> EXERCISE DIRECTIONS:
From the entries below, extract every line that includes the word "scene".
# ENTRIES PROVIDED start
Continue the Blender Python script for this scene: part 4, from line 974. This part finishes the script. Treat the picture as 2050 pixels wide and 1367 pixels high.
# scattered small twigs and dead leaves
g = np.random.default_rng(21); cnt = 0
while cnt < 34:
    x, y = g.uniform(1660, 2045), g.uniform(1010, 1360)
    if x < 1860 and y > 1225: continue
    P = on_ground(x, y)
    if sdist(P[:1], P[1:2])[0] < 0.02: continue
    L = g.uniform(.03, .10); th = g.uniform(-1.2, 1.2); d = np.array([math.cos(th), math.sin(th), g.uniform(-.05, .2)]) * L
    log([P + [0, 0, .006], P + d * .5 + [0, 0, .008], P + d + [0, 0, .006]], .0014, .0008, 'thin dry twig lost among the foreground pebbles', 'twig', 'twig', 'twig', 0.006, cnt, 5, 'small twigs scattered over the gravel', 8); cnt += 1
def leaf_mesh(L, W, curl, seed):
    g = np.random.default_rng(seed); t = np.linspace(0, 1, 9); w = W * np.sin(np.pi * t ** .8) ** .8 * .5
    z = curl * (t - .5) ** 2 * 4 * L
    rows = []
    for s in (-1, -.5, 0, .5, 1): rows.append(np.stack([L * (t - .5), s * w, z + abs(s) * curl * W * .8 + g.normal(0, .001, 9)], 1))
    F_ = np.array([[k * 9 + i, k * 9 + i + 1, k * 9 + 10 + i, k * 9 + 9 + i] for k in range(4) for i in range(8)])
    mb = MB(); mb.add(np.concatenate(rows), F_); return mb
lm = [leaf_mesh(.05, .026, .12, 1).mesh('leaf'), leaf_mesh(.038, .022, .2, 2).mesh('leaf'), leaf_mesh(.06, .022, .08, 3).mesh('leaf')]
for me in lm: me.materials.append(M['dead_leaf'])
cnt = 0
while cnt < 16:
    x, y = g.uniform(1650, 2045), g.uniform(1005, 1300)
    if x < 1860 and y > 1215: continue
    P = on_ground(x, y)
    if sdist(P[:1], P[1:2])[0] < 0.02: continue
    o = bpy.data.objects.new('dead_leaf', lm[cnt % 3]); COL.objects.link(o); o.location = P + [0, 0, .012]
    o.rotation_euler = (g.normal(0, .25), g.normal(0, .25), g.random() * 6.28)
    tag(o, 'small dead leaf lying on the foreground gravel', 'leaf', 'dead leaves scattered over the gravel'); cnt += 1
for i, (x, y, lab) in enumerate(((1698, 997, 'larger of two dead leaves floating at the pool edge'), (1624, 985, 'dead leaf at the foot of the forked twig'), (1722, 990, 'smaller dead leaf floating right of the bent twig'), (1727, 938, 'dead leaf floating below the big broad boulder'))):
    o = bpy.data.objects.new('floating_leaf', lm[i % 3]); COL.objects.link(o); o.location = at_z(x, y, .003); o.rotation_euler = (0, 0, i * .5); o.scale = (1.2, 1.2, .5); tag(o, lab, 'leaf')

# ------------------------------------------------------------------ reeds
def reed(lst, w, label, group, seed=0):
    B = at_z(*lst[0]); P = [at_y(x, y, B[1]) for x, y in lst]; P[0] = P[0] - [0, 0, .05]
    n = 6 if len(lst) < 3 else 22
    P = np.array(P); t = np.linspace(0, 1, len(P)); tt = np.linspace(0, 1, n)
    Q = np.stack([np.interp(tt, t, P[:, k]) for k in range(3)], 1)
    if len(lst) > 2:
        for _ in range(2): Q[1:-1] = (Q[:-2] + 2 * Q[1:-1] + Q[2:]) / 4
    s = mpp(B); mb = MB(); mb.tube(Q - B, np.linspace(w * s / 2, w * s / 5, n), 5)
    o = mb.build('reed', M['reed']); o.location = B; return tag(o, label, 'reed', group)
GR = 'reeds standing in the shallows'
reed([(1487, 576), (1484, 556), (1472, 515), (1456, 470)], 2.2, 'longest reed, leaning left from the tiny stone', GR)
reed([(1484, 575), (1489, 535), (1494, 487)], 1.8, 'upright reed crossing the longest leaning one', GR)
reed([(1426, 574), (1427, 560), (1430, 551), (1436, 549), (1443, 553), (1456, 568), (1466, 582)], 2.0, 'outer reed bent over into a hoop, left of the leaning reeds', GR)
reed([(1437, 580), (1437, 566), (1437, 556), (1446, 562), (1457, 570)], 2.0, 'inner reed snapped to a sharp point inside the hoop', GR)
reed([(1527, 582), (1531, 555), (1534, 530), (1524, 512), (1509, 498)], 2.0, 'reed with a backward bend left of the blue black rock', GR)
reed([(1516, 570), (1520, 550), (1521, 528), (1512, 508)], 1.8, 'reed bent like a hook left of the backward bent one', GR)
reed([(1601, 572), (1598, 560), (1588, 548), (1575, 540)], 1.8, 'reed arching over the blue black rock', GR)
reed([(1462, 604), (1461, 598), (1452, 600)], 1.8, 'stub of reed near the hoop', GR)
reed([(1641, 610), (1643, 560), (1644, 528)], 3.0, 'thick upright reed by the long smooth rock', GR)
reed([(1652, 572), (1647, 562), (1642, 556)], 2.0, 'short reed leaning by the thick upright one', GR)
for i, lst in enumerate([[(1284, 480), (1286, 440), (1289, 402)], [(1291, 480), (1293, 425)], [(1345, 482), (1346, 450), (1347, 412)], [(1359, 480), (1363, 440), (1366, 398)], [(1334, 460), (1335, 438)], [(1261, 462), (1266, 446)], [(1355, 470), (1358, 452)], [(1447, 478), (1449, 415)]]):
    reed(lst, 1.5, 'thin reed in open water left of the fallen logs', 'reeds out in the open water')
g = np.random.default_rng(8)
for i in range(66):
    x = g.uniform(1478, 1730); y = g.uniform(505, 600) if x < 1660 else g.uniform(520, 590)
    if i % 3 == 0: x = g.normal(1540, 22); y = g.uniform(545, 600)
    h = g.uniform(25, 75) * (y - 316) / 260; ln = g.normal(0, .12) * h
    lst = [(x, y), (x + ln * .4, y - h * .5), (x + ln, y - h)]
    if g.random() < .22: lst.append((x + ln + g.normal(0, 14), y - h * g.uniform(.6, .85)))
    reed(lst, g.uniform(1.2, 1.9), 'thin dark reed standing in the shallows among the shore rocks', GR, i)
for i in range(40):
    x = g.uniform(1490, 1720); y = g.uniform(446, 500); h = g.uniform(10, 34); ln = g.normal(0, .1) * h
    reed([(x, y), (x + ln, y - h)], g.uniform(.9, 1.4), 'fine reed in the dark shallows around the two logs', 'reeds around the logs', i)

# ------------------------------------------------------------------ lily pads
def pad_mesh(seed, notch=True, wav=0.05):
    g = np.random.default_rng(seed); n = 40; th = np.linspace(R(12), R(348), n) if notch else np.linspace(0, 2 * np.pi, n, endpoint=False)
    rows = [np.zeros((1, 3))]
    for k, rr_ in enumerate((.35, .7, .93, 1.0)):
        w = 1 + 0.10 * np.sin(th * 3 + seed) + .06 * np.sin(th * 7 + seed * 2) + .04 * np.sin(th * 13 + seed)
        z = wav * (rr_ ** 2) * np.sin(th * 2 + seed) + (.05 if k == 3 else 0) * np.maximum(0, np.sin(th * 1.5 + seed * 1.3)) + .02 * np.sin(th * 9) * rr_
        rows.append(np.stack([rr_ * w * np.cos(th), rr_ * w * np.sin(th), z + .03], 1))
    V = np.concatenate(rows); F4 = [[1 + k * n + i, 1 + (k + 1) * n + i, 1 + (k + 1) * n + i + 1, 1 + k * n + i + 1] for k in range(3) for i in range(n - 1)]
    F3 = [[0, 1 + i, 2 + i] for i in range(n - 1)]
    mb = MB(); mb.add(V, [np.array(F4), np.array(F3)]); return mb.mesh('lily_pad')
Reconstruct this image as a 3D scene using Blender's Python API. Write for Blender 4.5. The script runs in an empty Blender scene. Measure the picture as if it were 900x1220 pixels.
# ENTRIES PROVIDED end
> CORRECT RESULT:
Continue the Blender Python script for this scene: part 4, from line 974. This part finishes the script. Treat the picture as 2050 pixels wide and 1367 pixels high.
Reconstruct this image as a 3D scene using Blender's Python API. Write for Blender 4.5. The script runs in an empty Blender scene. Measure the picture as if it were 900x1220 pixels.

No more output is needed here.